'No Coração do Mundo' é mais uma obra-prima do cinema mineiro

O longa entra em cartaz nas duas salas do Cinema da Fundação a partir desta quinta (1º)
João Rêgo
Publicado em 01/08/2019 às 14:00
O longa entra em cartaz nas duas salas do Cinema da Fundação a partir desta quinta (1º) Foto: Divulgação


Entre as produções nacionais recentes, poucos filmes conseguiram alinhar seu caráter político e sociológico a um escopo dramático bem estruturado. Uma tendência que concebeu aos montes obras mais preocupadas sobre o que irão contar, do que de qual maneira estão contando.

Nadando contra essa corrente, o cinema mineiro vem propondo caminhos diferentes – não à toa, desde 2016, produções do Estado vencem o Festival de Brasília. Uma das principais responsáveis por isso é a produtora audiovisual Filmes de Plástico. Criada em Contagem, região metropolitana de Belo Horizonte, seus cineastas assinam verdadeiras obras autorais – premiadas e com frequência em festivais internacionais. Explicá-las por similaridades seria enclausurá-las em tendências da qual buscam fugir. Divagando no superficial, são na sua maioria filmes do cotidiano brasileiro – narrativas simples, ricas em elipses e concebidas sobre estruturas dramáticas potentes e sugestivas –, cada qual com suas particularidades.

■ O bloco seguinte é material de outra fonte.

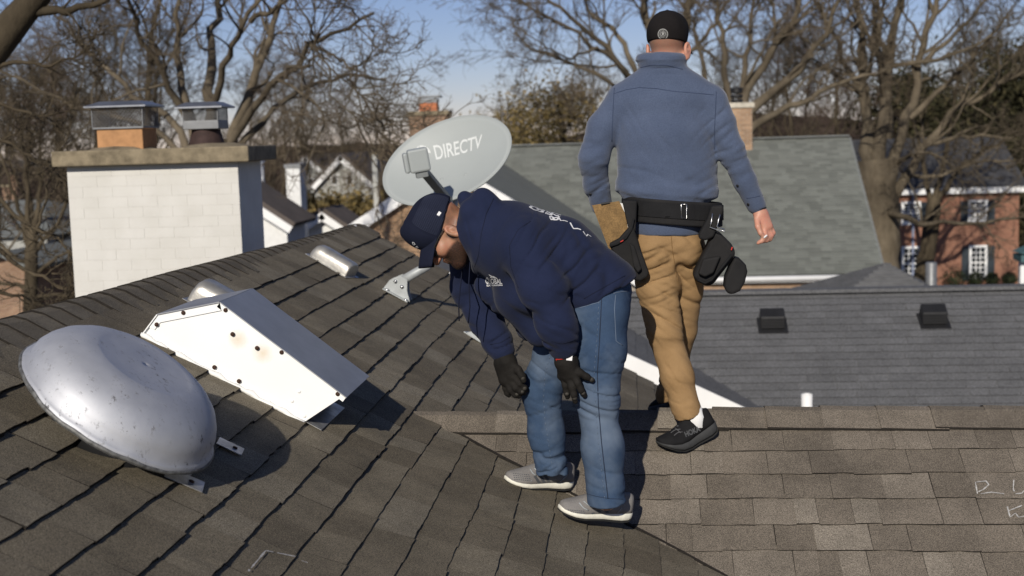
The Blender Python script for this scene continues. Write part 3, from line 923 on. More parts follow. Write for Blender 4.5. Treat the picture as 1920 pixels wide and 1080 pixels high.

Depois do premiado Temporada, do prolífico André Novais Oliveira, outra interessante obra da produtora mineira chega este ano ao Recife. No Coração do Mundo, da dupla Gabriel Martins e Maurílio Martins (contando com participação de André Novais na produção), entra em cartaz hoje nas duas salas do Cinema da Fundação.

Definir o longa, novamente, é enclausurá-lo em algo que ele não tenta ser. Não se trata de um filme “sobre” algo, mas sim “acerca”. Acompanhamos vários personagens e suas pequenas tramas sob um entorno específico: os contrastes sociais e a realidade numa favela de Contagem.

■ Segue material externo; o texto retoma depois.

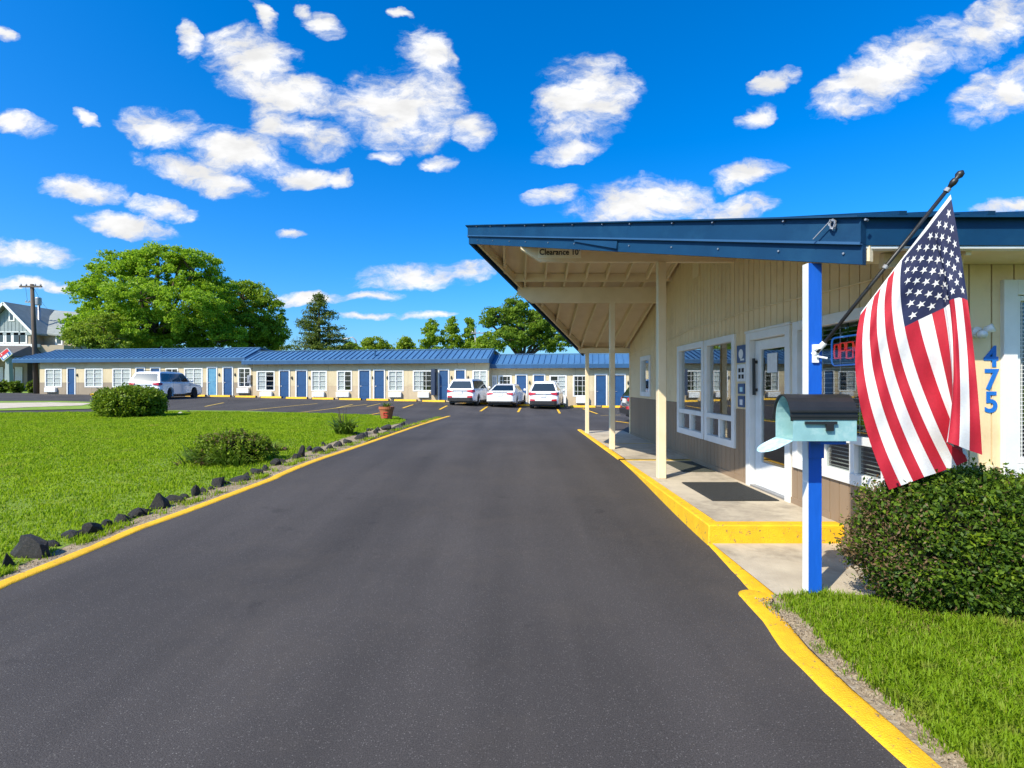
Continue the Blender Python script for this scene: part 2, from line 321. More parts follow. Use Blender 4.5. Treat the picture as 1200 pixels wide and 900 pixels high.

Algumas histórias vão mais a fundo, outras nem tanto – o que mais importa é o quanto a câmera consegue extrair dos personagens no mais corriqueiro gesto, reação e relação com o que está a sua volta. Isso não indica um distanciamento frio, pelo contrário. A dupla exerce um fascínio pelos seus personagens e cada particularidade que eles evocam; o moicano verde e o jeito naïve de um assassino, por exemplo, interessam mais que vê-lo em ação. É por esse caminho que o longa evita qualquer maniqueísmo possível, o drama é quase uma viagem sensorial e sentimental nas singularidades do cotidiano de cada personagem.

PERSONAGENS

Cabe também destacar cada um deles. Grace Passô entrega uma performance potente e, igualmente, enigmática (paralela à sua participação em Temporada), enquanto Bárbara Colen encarna uma mulher auto-suficiente mas cansada – o preço do seu empoderamento é uma jornada de trabalho desumana. Por último, o casal protagonizado por Leo Pyrata e Kelly Crifer é um show à parte. Da malandragem de Marcos – sempre flertando com a criminalidade, sem nunca se tornar um artifício para sua história –, até a expectativa de melhora nos olhos cansados e esperançosos de Ana. No meio disso tudo, a funkeira MC Carol ainda faz aparições pontuais na fronteira entre a comédia e a melancolia.

Mesmo com uma postura observadora, No Coração do Mundo não deixa de ser ativo. Cada pequena trama que se desenvolve transita sob um entorno de violência iminente, mesmo que não a exiba graficamente. Longe de ser um artifício, o filme vai gradualmente trazendo-a para o seu centro. Um movimento que ficcionaliza a trama sem nenhuma pressa, ou vontade de se exibir por caminhos exaustivamente já percorridos.